Brought together, both these actors deftly exploit those core fears and insecurities of a challenged fatherhood. A battleground not of thin, fragile masculinity, but one built on the pure, desperate need for those forces of mutual love and parental fulfilment. Desperation always possesses a kind of innate ridiculousness, and so Daddy’s Home unfurls for itself a steady escalation of events. Attempts to win over the children (and the official denomination of ‘Dad’) become increasingly ludicrous: monetary bribing over bedtime stories leads to poorly-judged motorcycle skills leads to Christmas in the middle of April. And so on.
Yet, the natural beats of that rising scale have largely been ignored here in service of a few, key set pieces.

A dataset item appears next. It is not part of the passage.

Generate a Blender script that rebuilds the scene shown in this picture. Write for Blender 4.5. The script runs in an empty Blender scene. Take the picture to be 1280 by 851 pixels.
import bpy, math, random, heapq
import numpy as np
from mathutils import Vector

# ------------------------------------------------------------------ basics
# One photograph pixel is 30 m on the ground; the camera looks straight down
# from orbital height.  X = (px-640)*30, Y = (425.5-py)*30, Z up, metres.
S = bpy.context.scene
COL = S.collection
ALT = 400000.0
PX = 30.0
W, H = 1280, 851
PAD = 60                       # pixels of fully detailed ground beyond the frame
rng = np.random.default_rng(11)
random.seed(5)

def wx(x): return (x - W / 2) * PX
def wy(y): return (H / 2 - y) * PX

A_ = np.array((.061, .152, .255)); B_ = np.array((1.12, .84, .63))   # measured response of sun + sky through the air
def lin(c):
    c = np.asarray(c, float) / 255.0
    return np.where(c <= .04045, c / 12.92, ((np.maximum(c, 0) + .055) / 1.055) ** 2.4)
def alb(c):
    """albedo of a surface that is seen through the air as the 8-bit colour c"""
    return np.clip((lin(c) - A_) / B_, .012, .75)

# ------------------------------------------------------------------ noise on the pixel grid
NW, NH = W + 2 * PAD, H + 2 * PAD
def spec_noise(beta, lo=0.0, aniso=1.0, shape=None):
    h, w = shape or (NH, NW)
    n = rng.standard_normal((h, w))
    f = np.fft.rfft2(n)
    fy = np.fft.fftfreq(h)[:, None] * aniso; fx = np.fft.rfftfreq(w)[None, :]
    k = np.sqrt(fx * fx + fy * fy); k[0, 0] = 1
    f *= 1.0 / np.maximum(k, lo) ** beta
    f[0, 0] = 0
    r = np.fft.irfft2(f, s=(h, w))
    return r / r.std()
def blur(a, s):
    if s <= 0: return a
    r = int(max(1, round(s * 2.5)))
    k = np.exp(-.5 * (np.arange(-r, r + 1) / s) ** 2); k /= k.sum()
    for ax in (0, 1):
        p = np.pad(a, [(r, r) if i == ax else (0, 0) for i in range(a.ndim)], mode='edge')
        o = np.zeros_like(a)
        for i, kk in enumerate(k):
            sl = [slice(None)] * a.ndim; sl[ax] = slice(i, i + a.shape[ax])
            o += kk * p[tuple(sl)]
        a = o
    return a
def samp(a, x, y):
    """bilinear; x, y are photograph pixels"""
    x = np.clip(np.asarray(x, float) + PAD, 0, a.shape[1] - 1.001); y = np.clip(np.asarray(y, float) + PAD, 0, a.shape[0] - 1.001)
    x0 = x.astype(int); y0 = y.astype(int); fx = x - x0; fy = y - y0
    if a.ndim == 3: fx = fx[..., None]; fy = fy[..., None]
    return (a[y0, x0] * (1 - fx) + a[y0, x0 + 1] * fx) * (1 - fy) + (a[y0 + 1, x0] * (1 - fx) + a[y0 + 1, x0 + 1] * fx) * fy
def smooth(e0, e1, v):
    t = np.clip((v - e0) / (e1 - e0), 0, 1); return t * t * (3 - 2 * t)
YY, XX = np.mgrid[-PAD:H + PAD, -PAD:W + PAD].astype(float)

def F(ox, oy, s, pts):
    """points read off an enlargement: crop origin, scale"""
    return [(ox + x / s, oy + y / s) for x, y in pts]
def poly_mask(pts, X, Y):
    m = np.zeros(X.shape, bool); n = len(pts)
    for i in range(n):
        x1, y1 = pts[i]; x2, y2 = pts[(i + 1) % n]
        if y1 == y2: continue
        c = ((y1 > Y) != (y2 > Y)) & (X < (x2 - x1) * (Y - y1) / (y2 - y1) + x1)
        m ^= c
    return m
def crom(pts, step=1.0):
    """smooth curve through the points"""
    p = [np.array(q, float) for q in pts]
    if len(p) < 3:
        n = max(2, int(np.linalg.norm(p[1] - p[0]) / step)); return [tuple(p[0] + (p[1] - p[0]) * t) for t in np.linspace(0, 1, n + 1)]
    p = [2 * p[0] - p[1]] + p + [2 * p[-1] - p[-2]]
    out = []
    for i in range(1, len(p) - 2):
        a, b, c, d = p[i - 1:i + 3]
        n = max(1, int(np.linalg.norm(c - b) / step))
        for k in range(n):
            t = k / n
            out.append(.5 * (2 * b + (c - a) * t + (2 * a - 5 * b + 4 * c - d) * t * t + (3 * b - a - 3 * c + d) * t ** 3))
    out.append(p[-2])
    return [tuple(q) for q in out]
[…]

Indeed, this is one of those awkwardly-paced comedies that hangs itself entirely on three or four moments written specifically for the trailer; the rest of the film merely poured into gaps like comedic mulch. Everything hangs on skateboarding tricks and forced Kobe Bryant cameos – moments of manufactured spectacle, but not of spontaneous, genuine humour.
Honestly, why not bin the screenplay and just let Ferrell and Wahlberg improvise the whole darned thing? Daddy’s Home may be dust, but at least those two know how to make charming, little dust bunnies of it all.